Il faut distinguer les arguments “internes” utilisant le comportement animal pour justifier ceux ci, arguments aisément reversés par la théorie éthologique, centre de mon propre travail d’activiste mais malheureusement encore très peu usités par la majorité de mes compères, et les arguments “externes” plus terre à terre et complexes, qui insistent sur le problème du contexte et la nécessité due à des situations particulières, par exemple si un animal est blessé de façon irréversible ou si celui ci est en marge de l’extinction et ce lorsque les facteurs de cette extinction sont toujours présents dans la nature ; justifiant la captivité plutôt que la liberté. Ceux ci nécessitent une connaissance de terrain, mais il faut tout de même insister sur un point : l’optimisme comme fil directeur, lorsque celui ci est sage et mesuré et non simplement aveuglant, devrait être une priorité ; c’est à dire qu’il faut considérer toutes les cartes du jeu, analyser la totalité du problème et pas seulement s’axer vers une idée pessimiste du problème, notamment par peur de ne jamais trouver une solution, de “ramer” à l’infini ; de se confronter à des problèmes trop complexes ou encore par crainte de ne pas être un professeur nimbus utopiste n’aillant pas d’yeux sur la réalité. L’idéal est par lui même ce qu’il faut viser, même si jamais nous n’y arriverons ; nous tendons vers celui ci et c’est ce qui nous permet d’arriver jusqu’au meilleur point possible considérant la situation donnée. S’adapter aux situations, c’est s’adapter aussi à ce qui pourrait potentiellement être réversible mais dont la réversibilité n’est pas prise en conte par diverses peurs ou refus mentaux.

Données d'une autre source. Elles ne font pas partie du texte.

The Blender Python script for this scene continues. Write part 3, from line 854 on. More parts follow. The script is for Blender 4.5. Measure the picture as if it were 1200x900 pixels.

Finalement, comment seulement contrer, en tant qu’activistes, l’influence de ces établissements étant donné le degré de communicabilité de ceux ci ? On se sent, et pas à tort, submergés par la présence de ces lieux ; justement puisque ceux ci ont un pouvoir de fascination, renforcé par des arguments qu’ils nous faut remettre en cause, et qui leur permet d’occuper une niche conséquente dans l’industrie du loisir ; notamment, on l’aura vu, estivale. Il faut savoir ce qui se cache derrière ces affiches ; décortiquer ce qui fait qu’un zoo, ou n’importe quel lieu utilisant des animaux sauvage captifs attire. En comprenons mieux nos adversaires, nous nous comprenons aussi mieux nous même, et comment traiter cette question au grand public. Mais ce n’est là qu’une partie du grand problème de la captivité animale.